## Stated exercise
Give back, exactly as written, the lines from the beginning of the listing through the one that contains "w.node_tree.nodes['Background'].inputs[1].default_value = 0.345".

## Source excerpt
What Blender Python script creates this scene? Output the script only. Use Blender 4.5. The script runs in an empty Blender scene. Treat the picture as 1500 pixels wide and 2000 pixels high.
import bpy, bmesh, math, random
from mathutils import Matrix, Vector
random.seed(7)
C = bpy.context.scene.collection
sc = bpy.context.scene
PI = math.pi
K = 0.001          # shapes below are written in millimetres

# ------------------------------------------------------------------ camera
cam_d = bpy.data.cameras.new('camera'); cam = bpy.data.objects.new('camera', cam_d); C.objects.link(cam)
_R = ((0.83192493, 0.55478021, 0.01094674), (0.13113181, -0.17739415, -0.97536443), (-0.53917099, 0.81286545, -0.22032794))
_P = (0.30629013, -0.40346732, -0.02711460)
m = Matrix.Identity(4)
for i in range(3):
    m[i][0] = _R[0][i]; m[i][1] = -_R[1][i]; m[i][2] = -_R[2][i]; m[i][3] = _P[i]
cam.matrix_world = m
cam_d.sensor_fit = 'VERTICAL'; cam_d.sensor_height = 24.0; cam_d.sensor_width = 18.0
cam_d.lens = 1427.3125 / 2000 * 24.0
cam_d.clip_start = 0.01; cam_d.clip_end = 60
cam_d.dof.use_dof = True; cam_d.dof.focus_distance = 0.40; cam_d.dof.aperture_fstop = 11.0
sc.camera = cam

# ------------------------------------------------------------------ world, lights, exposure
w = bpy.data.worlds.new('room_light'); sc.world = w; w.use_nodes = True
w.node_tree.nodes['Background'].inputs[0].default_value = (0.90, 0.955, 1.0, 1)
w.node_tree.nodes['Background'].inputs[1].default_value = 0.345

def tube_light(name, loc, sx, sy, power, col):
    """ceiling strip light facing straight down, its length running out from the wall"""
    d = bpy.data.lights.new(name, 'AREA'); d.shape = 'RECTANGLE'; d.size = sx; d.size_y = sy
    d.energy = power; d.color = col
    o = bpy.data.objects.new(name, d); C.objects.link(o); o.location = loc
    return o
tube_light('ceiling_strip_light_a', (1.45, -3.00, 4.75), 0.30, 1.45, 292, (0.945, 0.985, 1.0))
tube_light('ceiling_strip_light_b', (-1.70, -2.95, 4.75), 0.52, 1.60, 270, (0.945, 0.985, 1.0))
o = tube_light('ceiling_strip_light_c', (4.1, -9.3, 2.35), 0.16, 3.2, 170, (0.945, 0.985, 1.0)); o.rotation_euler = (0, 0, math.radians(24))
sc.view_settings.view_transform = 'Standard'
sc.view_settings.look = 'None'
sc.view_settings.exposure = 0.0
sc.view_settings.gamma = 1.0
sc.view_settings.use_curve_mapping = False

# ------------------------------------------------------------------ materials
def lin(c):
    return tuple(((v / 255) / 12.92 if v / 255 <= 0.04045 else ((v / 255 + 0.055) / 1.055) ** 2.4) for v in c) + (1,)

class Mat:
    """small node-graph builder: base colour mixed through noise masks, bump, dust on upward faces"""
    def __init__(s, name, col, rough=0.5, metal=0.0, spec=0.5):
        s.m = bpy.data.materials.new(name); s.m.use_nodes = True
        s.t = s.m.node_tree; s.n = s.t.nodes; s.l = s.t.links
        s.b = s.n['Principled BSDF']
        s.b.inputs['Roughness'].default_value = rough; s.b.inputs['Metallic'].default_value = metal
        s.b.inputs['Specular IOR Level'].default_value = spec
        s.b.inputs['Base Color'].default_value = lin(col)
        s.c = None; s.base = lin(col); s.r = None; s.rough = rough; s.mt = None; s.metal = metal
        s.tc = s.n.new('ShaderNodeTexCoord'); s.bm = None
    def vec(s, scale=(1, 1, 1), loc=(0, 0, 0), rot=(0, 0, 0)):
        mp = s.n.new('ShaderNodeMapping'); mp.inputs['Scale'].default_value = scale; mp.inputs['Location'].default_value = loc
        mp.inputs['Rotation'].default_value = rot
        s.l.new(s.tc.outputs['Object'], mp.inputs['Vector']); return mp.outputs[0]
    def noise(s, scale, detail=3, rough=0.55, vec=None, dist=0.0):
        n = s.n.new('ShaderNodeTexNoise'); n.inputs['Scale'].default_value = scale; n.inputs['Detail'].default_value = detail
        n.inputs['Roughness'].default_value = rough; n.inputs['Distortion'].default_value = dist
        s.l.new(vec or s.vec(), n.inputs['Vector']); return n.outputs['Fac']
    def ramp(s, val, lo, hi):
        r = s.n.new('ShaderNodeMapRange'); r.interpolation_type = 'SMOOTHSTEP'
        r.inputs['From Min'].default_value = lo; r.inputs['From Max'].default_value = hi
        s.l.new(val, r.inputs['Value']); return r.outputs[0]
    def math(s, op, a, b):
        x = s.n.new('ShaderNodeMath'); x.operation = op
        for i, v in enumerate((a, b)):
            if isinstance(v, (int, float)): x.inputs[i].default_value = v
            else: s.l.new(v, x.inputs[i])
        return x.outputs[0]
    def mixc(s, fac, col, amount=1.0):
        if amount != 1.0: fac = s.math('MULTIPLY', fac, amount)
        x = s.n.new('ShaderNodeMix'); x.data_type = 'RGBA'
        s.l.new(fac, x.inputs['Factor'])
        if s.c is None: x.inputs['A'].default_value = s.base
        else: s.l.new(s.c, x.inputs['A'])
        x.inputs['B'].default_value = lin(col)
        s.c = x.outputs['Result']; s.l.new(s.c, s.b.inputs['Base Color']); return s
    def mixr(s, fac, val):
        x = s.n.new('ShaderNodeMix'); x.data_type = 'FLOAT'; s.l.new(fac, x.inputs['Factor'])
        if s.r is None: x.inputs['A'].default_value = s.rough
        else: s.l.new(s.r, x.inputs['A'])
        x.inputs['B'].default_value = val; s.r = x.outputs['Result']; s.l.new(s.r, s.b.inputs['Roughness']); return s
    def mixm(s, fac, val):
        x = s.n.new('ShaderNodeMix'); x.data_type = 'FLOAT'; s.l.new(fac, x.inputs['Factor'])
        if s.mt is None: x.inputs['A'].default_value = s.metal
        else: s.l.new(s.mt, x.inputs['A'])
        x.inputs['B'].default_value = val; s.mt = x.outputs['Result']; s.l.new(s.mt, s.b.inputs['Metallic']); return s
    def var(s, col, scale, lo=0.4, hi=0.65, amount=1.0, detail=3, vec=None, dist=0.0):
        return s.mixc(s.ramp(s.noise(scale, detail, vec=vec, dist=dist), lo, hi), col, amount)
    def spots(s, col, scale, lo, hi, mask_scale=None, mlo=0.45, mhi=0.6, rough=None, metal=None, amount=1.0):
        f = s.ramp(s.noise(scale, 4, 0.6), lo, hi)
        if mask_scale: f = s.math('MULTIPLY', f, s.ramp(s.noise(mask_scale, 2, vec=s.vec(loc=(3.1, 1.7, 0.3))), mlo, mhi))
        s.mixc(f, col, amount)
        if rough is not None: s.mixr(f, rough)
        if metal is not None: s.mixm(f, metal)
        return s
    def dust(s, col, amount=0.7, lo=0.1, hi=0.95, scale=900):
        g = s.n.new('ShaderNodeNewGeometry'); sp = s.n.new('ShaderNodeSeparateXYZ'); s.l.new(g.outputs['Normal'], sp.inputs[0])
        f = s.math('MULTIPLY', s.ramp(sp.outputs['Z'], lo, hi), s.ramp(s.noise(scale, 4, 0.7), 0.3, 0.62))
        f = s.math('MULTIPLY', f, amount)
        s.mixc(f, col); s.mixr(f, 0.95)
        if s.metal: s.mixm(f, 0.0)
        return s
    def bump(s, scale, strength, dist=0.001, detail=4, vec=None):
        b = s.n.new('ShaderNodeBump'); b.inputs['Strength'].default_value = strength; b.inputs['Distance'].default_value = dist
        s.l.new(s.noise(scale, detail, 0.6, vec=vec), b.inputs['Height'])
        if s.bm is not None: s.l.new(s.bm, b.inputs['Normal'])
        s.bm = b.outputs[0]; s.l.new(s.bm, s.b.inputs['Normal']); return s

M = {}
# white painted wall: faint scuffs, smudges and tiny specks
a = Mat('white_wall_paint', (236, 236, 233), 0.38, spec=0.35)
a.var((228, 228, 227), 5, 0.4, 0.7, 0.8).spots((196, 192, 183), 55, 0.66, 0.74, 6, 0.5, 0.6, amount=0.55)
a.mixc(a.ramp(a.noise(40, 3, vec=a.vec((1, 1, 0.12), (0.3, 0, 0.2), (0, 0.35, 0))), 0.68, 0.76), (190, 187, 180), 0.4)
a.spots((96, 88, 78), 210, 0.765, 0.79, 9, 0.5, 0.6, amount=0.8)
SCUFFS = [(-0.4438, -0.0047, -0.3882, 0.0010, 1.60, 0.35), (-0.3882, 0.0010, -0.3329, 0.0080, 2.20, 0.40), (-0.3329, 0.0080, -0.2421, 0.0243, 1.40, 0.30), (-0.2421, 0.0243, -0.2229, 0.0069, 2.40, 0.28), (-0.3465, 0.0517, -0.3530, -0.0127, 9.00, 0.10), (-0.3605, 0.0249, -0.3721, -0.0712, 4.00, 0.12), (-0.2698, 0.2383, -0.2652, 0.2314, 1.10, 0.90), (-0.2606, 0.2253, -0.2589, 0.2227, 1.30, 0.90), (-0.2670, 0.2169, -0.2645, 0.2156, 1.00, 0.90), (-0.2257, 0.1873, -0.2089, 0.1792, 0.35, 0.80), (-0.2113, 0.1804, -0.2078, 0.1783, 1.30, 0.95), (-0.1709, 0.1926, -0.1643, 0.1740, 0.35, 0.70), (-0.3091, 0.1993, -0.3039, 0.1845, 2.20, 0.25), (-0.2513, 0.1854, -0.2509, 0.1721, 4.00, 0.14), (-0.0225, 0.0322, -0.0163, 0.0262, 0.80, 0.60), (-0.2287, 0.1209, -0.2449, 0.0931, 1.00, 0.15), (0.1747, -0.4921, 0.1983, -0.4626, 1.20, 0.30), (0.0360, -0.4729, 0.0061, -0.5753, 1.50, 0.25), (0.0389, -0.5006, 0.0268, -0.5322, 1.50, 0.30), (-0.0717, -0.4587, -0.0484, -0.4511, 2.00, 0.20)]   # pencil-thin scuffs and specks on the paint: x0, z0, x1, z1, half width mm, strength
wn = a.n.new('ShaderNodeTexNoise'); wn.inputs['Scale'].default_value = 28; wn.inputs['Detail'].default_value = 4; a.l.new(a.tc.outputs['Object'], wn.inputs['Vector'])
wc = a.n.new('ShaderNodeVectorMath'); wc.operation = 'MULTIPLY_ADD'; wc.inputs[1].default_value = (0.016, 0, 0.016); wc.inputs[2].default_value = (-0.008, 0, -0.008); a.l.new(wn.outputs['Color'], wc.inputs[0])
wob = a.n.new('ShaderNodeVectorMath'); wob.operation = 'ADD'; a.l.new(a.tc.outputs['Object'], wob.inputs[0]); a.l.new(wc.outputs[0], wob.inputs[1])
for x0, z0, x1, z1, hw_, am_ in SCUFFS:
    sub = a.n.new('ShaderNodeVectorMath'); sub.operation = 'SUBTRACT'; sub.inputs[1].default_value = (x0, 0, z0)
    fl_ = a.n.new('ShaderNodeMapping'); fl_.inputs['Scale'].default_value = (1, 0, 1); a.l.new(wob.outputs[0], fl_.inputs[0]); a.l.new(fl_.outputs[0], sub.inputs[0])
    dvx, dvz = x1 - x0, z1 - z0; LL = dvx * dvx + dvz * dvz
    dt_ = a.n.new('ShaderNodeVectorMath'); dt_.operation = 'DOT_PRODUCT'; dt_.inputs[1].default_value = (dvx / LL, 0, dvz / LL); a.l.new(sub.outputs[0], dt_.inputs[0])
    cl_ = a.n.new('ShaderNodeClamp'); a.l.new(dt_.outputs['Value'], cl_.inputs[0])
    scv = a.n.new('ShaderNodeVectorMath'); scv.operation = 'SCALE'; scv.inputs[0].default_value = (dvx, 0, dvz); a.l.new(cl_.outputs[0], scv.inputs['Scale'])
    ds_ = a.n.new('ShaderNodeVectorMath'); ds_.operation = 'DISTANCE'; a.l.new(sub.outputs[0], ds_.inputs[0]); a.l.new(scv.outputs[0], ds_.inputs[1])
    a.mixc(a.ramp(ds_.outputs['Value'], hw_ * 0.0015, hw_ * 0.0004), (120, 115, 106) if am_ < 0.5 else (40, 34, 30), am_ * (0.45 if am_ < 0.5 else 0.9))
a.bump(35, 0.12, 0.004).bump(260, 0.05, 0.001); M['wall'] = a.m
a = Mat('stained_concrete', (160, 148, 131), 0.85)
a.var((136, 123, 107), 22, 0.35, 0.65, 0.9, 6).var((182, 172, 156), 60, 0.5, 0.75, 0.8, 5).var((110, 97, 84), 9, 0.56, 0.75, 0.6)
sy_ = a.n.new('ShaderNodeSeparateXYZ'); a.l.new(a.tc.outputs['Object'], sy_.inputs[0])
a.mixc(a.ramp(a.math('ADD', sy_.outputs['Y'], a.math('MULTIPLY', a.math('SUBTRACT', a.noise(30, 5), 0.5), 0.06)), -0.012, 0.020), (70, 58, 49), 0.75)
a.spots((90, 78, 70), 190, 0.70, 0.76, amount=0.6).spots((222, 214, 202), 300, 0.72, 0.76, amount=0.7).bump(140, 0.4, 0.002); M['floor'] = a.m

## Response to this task
What Blender Python script creates this scene? Output the script only. Use Blender 4.5. The script runs in an empty Blender scene. Treat the picture as 1500 pixels wide and 2000 pixels high.
import bpy, bmesh, math, random
from mathutils import Matrix, Vector
random.seed(7)
C = bpy.context.scene.collection
sc = bpy.context.scene
PI = math.pi
K = 0.001          # shapes below are written in millimetres

# ------------------------------------------------------------------ camera
cam_d = bpy.data.cameras.new('camera'); cam = bpy.data.objects.new('camera', cam_d); C.objects.link(cam)
_R = ((0.83192493, 0.55478021, 0.01094674), (0.13113181, -0.17739415, -0.97536443), (-0.53917099, 0.81286545, -0.22032794))
_P = (0.30629013, -0.40346732, -0.02711460)
m = Matrix.Identity(4)
for i in range(3):
    m[i][0] = _R[0][i]; m[i][1] = -_R[1][i]; m[i][2] = -_R[2][i]; m[i][3] = _P[i]
cam.matrix_world = m
cam_d.sensor_fit = 'VERTICAL'; cam_d.sensor_height = 24.0; cam_d.sensor_width = 18.0
cam_d.lens = 1427.3125 / 2000 * 24.0
cam_d.clip_start = 0.01; cam_d.clip_end = 60
cam_d.dof.use_dof = True; cam_d.dof.focus_distance = 0.40; cam_d.dof.aperture_fstop = 11.0
sc.camera = cam

# ------------------------------------------------------------------ world, lights, exposure
w = bpy.data.worlds.new('room_light'); sc.world = w; w.use_nodes = True
w.node_tree.nodes['Background'].inputs[0].default_value = (0.90, 0.955, 1.0, 1)
w.node_tree.nodes['Background'].inputs[1].default_value = 0.345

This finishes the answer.